Tiger Stadium roared without restriction as mass communication senior Claudia Henry and sports administration senior Chandler Black were crowned as Homecoming King and Queen during halftime of the Florida game Saturday.
After a week of Homecoming events leading up to the football game, from the Homecoming concert featuring Swae Lee to Fall Fest, both Henry and Black said the event represented a return to normalcy.
“I know last year’s king and queen didn’t really get the full experience,” Henry said. “It was so crazy looking up at a full Tiger Stadium. Things are moving forward.”
The king and queen were determined by a vote of the student body. They were named out of a court of six seniors and eight freshmen, sophomores and graduate students. Both students said they are honored to represent LSU as Homecoming royalty but pointed to their extracurricular activities as their most impactful endeavors during their time at the university.
“I got pushed to do more as a leader throughout Student Government,” Black said. “Leadership is a person-to-person thing. It’s impacted me greatly and I wouldn’t trade it for the world.”
Black, a native of Lawrenceville, Georgia, has served in SG since he was a freshman. He currently serves as the Chief of Staff and was previously the assistant director of Athletics, director of Student Outreach and part of the Freshman Leadership Council. In addition to serving in SG, Black has worked with The BRidge Agency, a nonprofit organization that supports community and economic development in low-income areas of Baton Rouge. In Georgia, he has volunteered for Toys for Tots and as a youth coach.
Henry has been a member of the Delta Gamma sorority since her freshman year and served as president of the Panhellenic Council and on the Greek Board of Directors. She also joined LSU Ambassadors her freshman year and said the organization gave her a great appreciation for the campus and the diversity of the student body.
Through her sorority, she has done volunteer work with the Louisiana School for the Visually Impaired and the Miracle League of Baton Rouge. She and other members assist blind students by walking with them around campus or driving them where they need to go.
She credits her sorority sisters with encouraging her to get involved in areas of campus life outside of her sorority.
“It’s a community of amazing, supportive women who only want you to do your best,” Henry said. “The women in my sorority always saw things in me I didn’t see in myself.”
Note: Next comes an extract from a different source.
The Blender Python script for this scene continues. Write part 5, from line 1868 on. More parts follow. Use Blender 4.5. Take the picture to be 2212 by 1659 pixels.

Both students credited their parents with supporting them in their extracurricular activities throughout their lives. Henry, a native of Alexandria who attended high school in Denham Springs, said she initially was hesitant to go to LSU because of its close proximity to home, but her mother encouraged her to change her attitude.
After graduation, Black plans to attend graduate school and get his master’s in business administration, potentially at LSU or back home in Georgia.
Henry will take a gap year and hopes to travel internationally and learn about other cultures. She plans to eventually attend graduate school and is considering law school.
Henry and Black both stressed that every student has the power to make a difference at the university, whether they are from Louisiana, another state or another country.
“You can have an impact on campus regardless of where you come from,” Black said. “If you make the life easier of one person on campus, you succeeded in leadership and leaving a legacy here at LSU.”